[The problem]: Reproduce, exactly and in full, only the lines below from the one containing "Write a Blender" through the one containing "d = ray(u, v); return".

-- Start of Records to process --

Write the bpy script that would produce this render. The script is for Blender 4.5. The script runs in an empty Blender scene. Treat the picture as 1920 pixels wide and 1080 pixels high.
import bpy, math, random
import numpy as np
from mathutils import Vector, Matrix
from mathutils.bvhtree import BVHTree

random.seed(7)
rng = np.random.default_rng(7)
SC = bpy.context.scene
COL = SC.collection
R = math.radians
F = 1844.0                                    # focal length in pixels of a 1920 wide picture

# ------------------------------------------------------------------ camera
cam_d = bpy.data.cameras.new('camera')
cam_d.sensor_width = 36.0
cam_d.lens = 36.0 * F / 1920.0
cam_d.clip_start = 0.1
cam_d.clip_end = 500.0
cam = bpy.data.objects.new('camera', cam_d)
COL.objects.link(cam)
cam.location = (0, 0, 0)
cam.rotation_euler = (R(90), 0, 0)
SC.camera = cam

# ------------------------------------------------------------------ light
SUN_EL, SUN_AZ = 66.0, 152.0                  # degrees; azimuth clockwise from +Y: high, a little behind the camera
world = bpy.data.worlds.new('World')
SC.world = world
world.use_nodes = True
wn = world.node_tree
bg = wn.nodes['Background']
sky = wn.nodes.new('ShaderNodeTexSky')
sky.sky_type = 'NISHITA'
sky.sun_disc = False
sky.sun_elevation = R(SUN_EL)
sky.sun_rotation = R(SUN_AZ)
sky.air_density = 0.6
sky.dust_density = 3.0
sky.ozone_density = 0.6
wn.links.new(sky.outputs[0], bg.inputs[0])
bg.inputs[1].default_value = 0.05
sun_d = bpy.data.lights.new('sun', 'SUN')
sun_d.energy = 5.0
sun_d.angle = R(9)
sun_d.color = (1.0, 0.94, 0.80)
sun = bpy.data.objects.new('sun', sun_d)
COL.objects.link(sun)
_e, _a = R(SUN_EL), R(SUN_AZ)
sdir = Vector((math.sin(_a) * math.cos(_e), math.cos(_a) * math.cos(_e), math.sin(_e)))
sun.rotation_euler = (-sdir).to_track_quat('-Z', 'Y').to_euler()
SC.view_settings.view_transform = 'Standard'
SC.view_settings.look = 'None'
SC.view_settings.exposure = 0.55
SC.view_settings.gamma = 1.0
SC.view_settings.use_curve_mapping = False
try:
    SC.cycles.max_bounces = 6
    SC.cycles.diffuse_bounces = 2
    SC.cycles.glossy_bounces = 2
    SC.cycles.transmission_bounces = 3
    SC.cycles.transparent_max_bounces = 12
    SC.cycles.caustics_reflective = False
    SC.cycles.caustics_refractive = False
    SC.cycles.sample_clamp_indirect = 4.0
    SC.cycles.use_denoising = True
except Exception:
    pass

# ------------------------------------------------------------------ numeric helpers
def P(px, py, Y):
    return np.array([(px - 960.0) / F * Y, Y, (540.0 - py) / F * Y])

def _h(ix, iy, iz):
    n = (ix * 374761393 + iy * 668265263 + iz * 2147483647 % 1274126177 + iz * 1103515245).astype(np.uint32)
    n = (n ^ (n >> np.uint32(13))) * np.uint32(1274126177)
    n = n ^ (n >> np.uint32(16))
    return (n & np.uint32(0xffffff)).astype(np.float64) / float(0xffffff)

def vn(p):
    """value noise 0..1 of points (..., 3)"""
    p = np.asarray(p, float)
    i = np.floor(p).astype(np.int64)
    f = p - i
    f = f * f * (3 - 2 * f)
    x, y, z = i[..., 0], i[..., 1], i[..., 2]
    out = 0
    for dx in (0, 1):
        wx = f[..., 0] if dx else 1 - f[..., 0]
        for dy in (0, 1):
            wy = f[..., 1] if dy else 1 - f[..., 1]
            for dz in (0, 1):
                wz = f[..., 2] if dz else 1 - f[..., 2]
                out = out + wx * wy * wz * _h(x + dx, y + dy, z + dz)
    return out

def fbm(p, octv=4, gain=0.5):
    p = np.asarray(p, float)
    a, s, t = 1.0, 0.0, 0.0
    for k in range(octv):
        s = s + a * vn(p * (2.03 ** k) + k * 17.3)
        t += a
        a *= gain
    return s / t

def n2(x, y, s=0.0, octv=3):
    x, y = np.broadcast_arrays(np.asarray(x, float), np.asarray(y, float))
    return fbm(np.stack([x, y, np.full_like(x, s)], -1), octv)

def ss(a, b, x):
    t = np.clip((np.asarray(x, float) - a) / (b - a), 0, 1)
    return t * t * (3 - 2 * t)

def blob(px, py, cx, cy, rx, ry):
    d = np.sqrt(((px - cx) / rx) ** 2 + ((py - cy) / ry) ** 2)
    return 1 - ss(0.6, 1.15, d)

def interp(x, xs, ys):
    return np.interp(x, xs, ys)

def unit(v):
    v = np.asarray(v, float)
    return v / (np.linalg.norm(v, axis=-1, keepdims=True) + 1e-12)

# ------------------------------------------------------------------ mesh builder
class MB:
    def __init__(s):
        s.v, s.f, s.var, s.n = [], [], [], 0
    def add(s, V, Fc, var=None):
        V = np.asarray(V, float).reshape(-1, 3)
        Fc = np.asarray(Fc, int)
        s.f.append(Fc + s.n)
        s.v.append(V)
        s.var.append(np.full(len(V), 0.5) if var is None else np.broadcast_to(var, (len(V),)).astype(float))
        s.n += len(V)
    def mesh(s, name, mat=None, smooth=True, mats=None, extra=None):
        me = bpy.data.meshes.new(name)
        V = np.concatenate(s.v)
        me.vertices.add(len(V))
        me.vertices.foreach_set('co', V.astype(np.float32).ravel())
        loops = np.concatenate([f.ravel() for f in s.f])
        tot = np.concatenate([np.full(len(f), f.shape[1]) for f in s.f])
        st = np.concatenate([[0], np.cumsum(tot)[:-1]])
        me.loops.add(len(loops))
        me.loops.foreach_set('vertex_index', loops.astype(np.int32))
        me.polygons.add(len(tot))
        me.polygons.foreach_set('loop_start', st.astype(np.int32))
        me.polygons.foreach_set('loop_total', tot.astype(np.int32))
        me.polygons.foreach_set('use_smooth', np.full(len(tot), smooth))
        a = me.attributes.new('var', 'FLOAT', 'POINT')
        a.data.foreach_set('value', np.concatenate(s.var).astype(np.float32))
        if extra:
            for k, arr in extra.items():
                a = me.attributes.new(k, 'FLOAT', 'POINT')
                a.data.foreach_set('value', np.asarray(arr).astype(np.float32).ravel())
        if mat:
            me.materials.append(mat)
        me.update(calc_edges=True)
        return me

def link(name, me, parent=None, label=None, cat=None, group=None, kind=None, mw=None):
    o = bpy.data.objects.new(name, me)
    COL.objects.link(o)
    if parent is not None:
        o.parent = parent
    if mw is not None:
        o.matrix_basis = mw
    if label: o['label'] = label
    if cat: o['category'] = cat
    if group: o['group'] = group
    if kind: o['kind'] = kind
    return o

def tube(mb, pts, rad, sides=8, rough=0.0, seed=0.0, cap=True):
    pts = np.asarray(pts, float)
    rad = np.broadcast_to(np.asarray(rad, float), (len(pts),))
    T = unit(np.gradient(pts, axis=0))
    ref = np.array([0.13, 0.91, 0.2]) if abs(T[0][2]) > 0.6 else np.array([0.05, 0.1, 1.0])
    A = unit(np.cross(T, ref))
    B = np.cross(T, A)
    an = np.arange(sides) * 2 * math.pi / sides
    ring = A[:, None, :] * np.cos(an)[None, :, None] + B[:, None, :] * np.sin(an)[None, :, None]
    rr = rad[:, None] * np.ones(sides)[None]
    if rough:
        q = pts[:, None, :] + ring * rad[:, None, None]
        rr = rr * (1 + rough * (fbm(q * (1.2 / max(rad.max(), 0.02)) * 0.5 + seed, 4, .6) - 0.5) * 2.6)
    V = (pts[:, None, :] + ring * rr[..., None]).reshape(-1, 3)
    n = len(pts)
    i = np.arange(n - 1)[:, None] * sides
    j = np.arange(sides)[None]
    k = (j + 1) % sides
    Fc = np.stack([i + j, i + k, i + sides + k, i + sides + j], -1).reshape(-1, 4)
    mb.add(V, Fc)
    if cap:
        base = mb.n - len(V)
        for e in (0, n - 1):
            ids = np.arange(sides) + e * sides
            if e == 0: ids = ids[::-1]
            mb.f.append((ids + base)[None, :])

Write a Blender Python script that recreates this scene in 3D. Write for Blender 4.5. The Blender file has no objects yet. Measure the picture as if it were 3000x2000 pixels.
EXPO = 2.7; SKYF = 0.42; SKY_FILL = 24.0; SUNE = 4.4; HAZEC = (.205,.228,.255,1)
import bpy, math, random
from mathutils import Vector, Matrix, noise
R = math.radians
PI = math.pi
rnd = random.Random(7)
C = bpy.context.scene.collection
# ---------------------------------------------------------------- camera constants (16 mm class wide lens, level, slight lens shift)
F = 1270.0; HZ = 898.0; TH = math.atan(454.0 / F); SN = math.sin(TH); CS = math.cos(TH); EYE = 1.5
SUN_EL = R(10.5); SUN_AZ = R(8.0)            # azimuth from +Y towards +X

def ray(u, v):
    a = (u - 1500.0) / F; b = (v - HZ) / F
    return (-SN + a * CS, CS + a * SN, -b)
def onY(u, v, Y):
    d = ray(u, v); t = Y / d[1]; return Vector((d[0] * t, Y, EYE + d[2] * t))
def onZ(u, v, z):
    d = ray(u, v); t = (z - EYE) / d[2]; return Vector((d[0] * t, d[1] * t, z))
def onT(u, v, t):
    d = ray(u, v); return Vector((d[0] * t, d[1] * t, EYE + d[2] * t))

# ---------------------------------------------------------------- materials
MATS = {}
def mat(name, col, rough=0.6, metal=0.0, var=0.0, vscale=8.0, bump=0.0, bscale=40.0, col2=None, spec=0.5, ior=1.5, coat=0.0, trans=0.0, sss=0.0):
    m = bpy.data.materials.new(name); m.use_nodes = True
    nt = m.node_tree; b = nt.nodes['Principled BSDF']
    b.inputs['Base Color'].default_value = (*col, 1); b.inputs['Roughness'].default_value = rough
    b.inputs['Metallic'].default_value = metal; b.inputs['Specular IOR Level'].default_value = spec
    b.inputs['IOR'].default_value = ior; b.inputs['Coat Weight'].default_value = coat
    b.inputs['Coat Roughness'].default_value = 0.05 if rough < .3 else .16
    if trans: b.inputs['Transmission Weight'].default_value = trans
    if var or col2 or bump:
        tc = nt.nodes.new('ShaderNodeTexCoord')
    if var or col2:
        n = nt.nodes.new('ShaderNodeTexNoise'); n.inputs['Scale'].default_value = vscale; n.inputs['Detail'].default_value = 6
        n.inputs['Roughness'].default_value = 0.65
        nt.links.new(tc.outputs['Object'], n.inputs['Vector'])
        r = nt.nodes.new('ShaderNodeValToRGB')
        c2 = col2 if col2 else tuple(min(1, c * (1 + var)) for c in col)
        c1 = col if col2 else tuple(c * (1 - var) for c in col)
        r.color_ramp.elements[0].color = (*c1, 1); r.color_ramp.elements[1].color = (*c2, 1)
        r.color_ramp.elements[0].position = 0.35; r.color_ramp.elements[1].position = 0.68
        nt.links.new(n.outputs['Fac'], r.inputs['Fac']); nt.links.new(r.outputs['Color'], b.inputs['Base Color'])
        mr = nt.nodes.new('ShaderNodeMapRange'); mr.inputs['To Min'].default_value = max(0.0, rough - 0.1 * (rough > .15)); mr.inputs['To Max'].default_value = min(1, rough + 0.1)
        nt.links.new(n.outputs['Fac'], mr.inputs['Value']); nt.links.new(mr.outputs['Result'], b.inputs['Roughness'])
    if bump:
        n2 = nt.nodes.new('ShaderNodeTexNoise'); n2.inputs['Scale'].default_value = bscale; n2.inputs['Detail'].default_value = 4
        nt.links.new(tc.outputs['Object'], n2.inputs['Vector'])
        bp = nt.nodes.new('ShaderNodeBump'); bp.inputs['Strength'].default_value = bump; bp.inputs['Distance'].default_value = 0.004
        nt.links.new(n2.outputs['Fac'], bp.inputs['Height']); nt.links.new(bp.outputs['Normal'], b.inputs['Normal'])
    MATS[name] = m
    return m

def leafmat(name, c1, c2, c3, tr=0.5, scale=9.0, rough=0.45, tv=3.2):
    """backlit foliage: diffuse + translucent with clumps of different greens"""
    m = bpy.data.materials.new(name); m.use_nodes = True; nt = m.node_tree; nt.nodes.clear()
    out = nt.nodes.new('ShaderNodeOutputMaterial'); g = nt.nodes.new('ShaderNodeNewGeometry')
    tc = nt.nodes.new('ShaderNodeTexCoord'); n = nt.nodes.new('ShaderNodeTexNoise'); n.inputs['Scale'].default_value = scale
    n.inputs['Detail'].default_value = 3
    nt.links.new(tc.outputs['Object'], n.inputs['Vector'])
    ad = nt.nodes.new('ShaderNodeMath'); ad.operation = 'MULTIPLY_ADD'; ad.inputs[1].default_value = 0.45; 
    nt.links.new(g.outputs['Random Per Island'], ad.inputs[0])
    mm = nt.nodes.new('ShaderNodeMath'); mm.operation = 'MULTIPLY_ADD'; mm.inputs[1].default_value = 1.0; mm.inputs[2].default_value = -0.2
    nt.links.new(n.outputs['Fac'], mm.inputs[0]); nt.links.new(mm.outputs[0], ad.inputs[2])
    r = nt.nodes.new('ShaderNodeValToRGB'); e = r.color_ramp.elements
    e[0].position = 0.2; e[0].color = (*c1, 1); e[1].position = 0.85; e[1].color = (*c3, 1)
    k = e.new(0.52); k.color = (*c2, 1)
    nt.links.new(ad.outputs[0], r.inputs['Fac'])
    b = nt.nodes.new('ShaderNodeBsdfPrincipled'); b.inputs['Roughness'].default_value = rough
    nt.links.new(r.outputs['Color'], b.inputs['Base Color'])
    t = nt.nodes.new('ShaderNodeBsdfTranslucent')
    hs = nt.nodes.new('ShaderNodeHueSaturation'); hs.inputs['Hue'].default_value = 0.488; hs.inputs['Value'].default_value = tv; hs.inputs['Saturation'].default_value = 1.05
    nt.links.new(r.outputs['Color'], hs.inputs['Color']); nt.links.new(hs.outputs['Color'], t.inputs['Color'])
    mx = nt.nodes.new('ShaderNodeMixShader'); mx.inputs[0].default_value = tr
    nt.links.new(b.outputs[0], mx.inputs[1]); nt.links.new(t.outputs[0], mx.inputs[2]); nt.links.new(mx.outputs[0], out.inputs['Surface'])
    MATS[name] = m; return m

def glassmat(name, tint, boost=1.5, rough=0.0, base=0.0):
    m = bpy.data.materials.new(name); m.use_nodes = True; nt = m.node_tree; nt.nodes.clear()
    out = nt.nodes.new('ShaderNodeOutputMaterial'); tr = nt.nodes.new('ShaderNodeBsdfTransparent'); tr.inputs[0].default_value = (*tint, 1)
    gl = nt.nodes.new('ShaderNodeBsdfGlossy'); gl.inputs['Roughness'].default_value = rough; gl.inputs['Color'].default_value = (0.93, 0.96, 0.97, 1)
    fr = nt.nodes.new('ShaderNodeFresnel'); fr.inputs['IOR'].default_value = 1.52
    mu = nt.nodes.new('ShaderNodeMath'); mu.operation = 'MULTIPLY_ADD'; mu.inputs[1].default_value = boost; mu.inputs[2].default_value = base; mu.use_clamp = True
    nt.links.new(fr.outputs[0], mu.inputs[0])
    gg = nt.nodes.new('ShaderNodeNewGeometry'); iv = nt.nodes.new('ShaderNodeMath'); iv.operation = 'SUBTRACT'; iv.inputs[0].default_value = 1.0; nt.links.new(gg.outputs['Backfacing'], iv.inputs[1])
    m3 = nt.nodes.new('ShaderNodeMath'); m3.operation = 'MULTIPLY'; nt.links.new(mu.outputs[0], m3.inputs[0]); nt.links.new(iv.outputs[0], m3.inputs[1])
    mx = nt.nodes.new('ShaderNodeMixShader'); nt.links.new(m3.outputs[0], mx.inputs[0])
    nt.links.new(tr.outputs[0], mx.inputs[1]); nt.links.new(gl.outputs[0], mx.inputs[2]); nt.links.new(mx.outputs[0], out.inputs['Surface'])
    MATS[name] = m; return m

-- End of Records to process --

[Answer]:
Write a Blender Python script that recreates this scene in 3D. Write for Blender 4.5. The Blender file has no objects yet. Measure the picture as if it were 3000x2000 pixels.
EXPO = 2.7; SKYF = 0.42; SKY_FILL = 24.0; SUNE = 4.4; HAZEC = (.205,.228,.255,1)
import bpy, math, random
from mathutils import Vector, Matrix, noise
R = math.radians
PI = math.pi
rnd = random.Random(7)
C = bpy.context.scene.collection
# ---------------------------------------------------------------- camera constants (16 mm class wide lens, level, slight lens shift)
F = 1270.0; HZ = 898.0; TH = math.atan(454.0 / F); SN = math.sin(TH); CS = math.cos(TH); EYE = 1.5
SUN_EL = R(10.5); SUN_AZ = R(8.0)            # azimuth from +Y towards +X

def ray(u, v):
    a = (u - 1500.0) / F; b = (v - HZ) / F
    return (-SN + a * CS, CS + a * SN, -b)
def onY(u, v, Y):
    d = ray(u, v); t = Y / d[1]; return Vector((d[0] * t, Y, EYE + d[2] * t))
def onZ(u, v, z):
    d = ray(u, v); t = (z - EYE) / d[2]; return Vector((d[0] * t, d[1] * t, z))
def onT(u, v, t):
    d = ray(u, v); return Vector((d[0] * t, d[1] * t, EYE + d[2] * t))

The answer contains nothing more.